The Alternative Argument About Bottled Water
To show I intend no bias, I will pull my information in this section from the International Bottled Water Association.
First, as the IBWA correctly points out, all bottled water containers are 100% recyclable, and have the smallest carbon footprint of any "packaged drink" (i.e. soda, juices, and water). Now I know what you're thinking...I recycle all of my water bottles, so how is this wasteful? Well, according to the IBWA's own website in 2013, it was estimated that 1.39 liters of fresh water are required to produce just 1 liter of bottled water. Why the waste? If you drink the recommended 64 oz. plus per day, you will need to have 4-20 oz. bottles on hand (which includes that you did not drink from the last bottle). This translates to 1.6 liters of wasted water per day or 580 liters of water wasted each year. And that's just for one person. Anyone maintaining a passing knowledge of the current environmental crisis knows that fresh water is a precious commodity we are running out of.

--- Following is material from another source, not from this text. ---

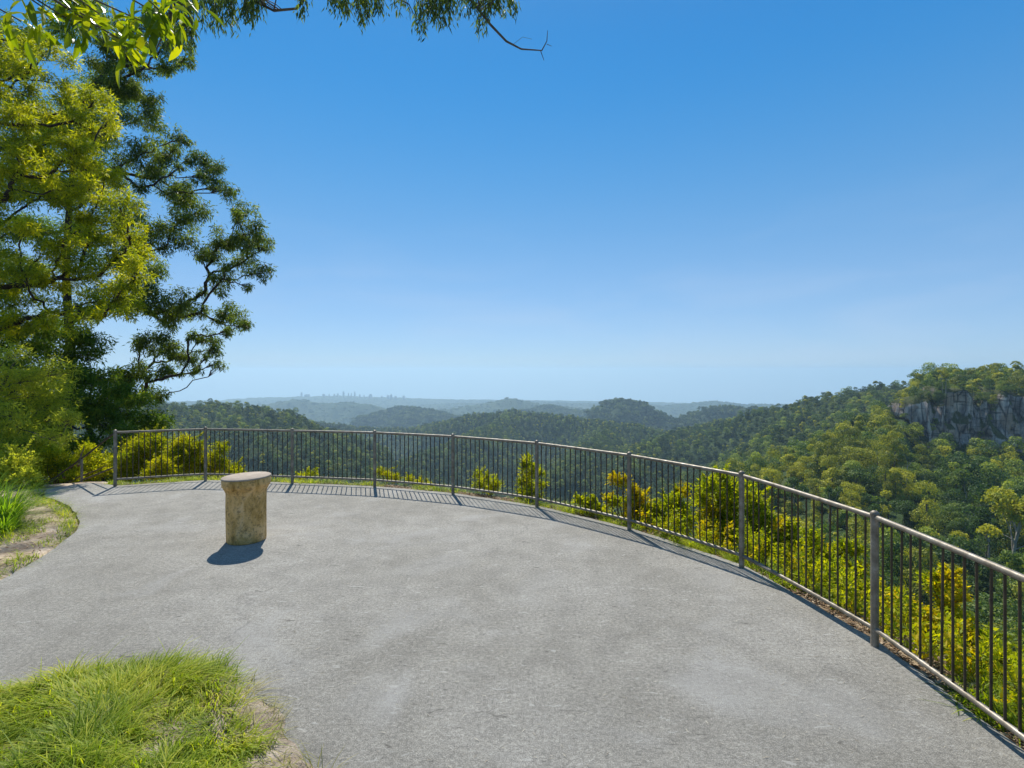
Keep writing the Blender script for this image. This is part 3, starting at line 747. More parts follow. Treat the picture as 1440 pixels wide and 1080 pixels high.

Secondly, what about the cost of producing the bottles themselves? If used more than 10 times, the environmental cost of packing bottled water in your own reusable bottles will lower, almost to the level of tap water; however, bottled water is packaged in containers only designed to be used for a week at most. The reusable water bottles (e.g. Brita, Rubbermaid, etc...) are designed to be refilled hundreds of times. This is what you want.
My Personal Mission
Starting today, I will no longer buy bottled water for drinking. I will stockpile a small amount for situations such as a power outage, but I will not purchase drinking water. In fact, no more soda, sports drinks, energy drinks. It's 1 gallon of good, old-fashioned tap water for me. Let me know if you're with me.